Bourgeois, sunny city of the south with an air of superiority, a buzzing cafe society, tinkling fountains galore and a lively student population.

The main artery of Aix is Le Cours Mirabeau, a wide and impressive tree lined boulevard, filled with cafes on the sunny side and businesses and banks over the road in the shade cast by the large plane trees.

La Rotonde.

Le Cours Mirabeau.
Le Cours was named after Le comte de Mirabeau, a wealthy 18th century politician, who was known for scandalous love affairs. He was a good orator and was popular with the people, but he had a darker side and spent time in prison with the Marquis de Sade.

Also linked with Aix is le bon Roi Rene, the good king who reigned over Provence before it became part of France in the 1480s. A statue of Rene adorned with the muscat grapes he introduced to Provence stands in a fountain at one end of Cours Mirabeau. At the other end of the boulevard is the large and imposing la Rotonde, which spouts out streams of water as traffic circles round.

Old Aix is a fascinating maze of streets, dotted with squares and fountains, you never know what you will come across as you turn a corner. Streets are lined with all manner of shops, cafes and restaurants. Somewhere in this maze is the impressive town hall, la mairie, and le cathedral St Sauveur.

Best friends Paul Cezanne and Emile Zola, who went to school in Aix,  met and drank at Les Deux Garcons on the Cours, before they were famous. Jean Cocteau, Edith Piaf, and more recently Hugh Grant and George Clooney are among others who have allegedly dropped by for a drink. Until recently North Africans were not admitted.

Two views of Mt St Victoire painted by Cezanne.
Perhaps the most famous person to hail from Aix was the Post Impressionist artist Paul Cezanne. The building where he went to school with Emile Zola is now le Musee Granet. Eight of Cezanne's paintings are on display in the museum, along with other works of art, but it took until 1984 for Aix to finally get hold of these priceless masterpieces. It seems the city did not fully appreciate its home grown artistic genius until the whole world had labelled him as one of the all time greats.

Cezanne was fascinated by the views of Mont St Victoire, a mountain which can be seen in the near distance from all over the city. He painted the many different moods and angles of the mountain about 60 times.

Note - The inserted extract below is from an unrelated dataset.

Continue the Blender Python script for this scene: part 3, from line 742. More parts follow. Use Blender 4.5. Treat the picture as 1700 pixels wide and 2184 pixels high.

Atelier Cezanne circa 1890s to 1906.
Cezanne produced much of his work at the family home in le Jas de Bouffon, but towards the end of his life created a studio in what was then open land about a 20 minute walk north of la Rotonde. Once rural with far reaching views the property is now in a built up area on Avenue Paul Cezanne. He painted many of his most famous works here. Atelier Cezanne  has been preserved as a tribute to his life and is kept as it would have been during his lifetime, strewn with artist's paraphernalia, objects he painted, easels and even his overcoats hang on the wall.

The tourist office is at La Rotonde and is very helpful, with maps and details about how to visit the places mentioned.